Unsurprisingly, in the centenary of Roald Dahl’s birth, Wonderman won’t be the only show at this year’s Edinburgh Fringe to have been based on—or taken inspiration from—the boundless imagination of the great man’s tales.

UCLU Runaground, the touring arm of UCLU Drama Society, will be presenting their new adaptation of Dahl’s first children’s novel, James and the Giant Peach. Mixing puppetry, folk music and live performance, this could be a good bet for kids, families and the young at heart.

Meanwhile, contemporary circus troupe Lost in Translation Circus will be re-wowing audiences with The Hogwallops. Inspired by Dahl’s The Twits, this beautifully chaotic show—which re-imagines Dahl’s misfit family with circus and slapstick—is returning after being showered with praise at last year’s Fringe.

And if you have kids aged between five and 12, keep an eye out for the Spotlites theatre company. They have their own venue, Spotlites, and run interactive workshops based on popular children’s authors, series and characters. These change daily, and Dahl will be popping up this year.
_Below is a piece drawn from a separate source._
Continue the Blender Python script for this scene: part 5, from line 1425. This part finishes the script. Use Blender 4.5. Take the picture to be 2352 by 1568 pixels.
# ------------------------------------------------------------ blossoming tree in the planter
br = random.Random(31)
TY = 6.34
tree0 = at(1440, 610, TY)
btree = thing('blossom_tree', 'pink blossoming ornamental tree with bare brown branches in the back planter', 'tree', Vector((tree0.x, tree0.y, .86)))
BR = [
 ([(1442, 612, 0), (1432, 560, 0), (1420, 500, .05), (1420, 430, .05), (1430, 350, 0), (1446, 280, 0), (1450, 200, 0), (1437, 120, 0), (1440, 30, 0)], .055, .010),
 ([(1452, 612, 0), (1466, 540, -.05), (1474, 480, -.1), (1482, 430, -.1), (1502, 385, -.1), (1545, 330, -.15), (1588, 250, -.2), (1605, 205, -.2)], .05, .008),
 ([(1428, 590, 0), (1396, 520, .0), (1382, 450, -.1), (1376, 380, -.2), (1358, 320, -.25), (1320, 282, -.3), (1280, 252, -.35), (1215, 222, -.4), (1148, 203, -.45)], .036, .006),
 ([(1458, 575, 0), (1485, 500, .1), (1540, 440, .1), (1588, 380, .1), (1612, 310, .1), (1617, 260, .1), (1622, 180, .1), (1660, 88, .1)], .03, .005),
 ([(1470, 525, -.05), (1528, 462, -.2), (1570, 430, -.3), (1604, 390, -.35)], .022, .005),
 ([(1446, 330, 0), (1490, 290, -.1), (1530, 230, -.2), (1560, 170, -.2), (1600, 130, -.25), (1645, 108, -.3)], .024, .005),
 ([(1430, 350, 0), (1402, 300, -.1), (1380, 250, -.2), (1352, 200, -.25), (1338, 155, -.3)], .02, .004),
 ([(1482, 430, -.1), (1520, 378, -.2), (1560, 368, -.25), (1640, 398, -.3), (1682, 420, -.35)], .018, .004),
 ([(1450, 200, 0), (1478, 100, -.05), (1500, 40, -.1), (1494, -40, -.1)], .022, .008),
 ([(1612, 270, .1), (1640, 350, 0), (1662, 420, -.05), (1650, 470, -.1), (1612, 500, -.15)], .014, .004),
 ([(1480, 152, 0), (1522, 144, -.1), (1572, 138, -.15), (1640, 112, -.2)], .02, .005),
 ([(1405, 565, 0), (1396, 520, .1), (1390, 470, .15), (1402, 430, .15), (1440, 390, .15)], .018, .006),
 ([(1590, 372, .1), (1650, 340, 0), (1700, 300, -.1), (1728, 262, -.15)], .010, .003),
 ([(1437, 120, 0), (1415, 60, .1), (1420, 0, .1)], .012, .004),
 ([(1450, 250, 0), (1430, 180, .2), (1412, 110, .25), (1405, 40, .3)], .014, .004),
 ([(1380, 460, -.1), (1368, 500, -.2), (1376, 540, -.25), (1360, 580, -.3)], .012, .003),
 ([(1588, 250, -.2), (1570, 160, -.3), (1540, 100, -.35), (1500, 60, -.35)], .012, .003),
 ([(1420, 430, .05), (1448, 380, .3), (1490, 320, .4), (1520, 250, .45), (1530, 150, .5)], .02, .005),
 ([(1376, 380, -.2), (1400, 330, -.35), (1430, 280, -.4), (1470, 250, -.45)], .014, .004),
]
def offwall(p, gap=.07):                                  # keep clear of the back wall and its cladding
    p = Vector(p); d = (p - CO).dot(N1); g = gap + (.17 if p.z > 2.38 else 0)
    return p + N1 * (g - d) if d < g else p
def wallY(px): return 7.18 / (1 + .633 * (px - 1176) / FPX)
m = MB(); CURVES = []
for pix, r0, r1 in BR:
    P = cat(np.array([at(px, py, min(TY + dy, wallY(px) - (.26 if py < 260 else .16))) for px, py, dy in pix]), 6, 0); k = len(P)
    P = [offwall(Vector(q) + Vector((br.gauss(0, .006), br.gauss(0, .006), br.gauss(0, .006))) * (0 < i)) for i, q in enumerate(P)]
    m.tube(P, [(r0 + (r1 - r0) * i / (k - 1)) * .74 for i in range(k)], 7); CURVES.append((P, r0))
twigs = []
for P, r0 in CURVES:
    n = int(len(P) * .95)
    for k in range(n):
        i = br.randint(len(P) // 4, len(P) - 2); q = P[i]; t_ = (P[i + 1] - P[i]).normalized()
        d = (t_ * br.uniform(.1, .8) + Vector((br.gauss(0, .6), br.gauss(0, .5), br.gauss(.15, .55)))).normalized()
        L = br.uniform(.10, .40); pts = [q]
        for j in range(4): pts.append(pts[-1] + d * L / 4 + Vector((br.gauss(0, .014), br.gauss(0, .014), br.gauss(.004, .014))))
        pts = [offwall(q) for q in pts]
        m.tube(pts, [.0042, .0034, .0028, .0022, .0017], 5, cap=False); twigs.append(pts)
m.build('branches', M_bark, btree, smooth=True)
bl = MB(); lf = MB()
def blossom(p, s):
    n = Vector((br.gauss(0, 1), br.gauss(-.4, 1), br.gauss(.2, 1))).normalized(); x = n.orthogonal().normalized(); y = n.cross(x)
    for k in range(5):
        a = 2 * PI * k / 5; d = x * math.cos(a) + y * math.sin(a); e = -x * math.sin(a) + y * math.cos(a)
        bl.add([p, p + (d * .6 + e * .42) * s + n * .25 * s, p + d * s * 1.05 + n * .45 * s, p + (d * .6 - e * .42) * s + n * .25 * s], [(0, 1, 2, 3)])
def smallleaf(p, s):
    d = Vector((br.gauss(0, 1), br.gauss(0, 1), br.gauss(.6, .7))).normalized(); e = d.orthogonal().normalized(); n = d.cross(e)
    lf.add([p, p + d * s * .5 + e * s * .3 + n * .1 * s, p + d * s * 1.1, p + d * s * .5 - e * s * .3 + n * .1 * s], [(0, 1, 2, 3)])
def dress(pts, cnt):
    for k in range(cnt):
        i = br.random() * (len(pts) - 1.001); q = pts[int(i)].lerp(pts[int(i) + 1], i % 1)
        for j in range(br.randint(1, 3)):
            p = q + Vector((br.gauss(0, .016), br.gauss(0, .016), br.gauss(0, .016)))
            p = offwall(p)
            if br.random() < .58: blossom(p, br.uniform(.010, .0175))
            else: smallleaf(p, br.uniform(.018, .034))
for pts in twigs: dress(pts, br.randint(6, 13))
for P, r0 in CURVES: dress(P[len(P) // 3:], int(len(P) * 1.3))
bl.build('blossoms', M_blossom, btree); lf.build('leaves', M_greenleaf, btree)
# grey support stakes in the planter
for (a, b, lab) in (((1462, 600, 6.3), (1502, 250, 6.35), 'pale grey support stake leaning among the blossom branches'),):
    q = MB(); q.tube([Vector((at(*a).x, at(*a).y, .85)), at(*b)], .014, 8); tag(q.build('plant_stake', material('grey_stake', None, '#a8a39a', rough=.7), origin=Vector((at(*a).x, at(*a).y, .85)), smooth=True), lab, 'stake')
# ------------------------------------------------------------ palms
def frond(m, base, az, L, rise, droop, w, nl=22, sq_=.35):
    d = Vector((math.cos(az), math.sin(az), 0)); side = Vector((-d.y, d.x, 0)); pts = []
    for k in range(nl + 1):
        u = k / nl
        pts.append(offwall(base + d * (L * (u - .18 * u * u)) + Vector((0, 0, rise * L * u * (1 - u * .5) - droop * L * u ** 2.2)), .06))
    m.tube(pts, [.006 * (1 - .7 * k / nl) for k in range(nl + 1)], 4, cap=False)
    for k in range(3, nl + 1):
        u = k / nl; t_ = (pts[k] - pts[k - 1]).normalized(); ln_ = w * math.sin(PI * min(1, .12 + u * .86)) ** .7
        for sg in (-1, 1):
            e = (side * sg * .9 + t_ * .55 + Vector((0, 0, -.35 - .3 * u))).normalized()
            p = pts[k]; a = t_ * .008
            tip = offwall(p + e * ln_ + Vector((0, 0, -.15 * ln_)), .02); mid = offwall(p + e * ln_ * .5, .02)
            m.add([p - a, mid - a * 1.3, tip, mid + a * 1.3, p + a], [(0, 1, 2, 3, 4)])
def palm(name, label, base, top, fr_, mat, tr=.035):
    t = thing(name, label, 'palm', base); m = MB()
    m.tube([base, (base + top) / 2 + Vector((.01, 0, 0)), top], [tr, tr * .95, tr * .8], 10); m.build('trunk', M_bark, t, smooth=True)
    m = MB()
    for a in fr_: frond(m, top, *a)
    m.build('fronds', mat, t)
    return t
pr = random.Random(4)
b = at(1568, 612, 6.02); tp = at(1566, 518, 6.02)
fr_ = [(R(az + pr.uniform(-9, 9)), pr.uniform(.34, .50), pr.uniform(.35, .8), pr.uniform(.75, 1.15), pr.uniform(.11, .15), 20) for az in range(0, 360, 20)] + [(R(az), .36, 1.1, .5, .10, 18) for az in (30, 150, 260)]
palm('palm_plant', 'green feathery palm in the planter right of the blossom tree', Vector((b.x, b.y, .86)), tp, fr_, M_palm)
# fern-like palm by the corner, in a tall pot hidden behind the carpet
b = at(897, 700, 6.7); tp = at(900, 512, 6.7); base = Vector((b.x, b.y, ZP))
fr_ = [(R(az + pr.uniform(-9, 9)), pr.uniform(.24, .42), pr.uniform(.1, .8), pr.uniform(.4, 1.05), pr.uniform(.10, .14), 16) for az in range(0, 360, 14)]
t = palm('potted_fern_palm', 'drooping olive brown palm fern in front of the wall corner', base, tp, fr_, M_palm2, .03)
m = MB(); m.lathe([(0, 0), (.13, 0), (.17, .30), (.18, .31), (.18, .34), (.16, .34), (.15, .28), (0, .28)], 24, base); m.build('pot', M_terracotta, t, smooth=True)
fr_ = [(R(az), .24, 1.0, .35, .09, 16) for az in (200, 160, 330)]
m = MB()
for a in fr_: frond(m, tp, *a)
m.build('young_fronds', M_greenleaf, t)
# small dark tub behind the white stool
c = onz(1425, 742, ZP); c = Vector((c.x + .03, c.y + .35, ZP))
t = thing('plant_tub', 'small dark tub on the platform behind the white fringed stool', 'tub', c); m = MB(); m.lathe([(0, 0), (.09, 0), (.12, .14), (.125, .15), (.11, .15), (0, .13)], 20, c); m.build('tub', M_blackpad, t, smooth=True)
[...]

With Steven Spielberg’s big-screen BFG in cinemas, they're likely to be packed.

Unsurprisingly, Mr Dahl makes his mark over at the Edinburgh International Book Festival. Biographer Donald Sturrock has gathered together the correspondence begun by young Roald aged nine, right up until his death. Also, Roald Dahl Funny Prize-winning author Philip Ardagh tries to answer the question: why are these books so damn funny?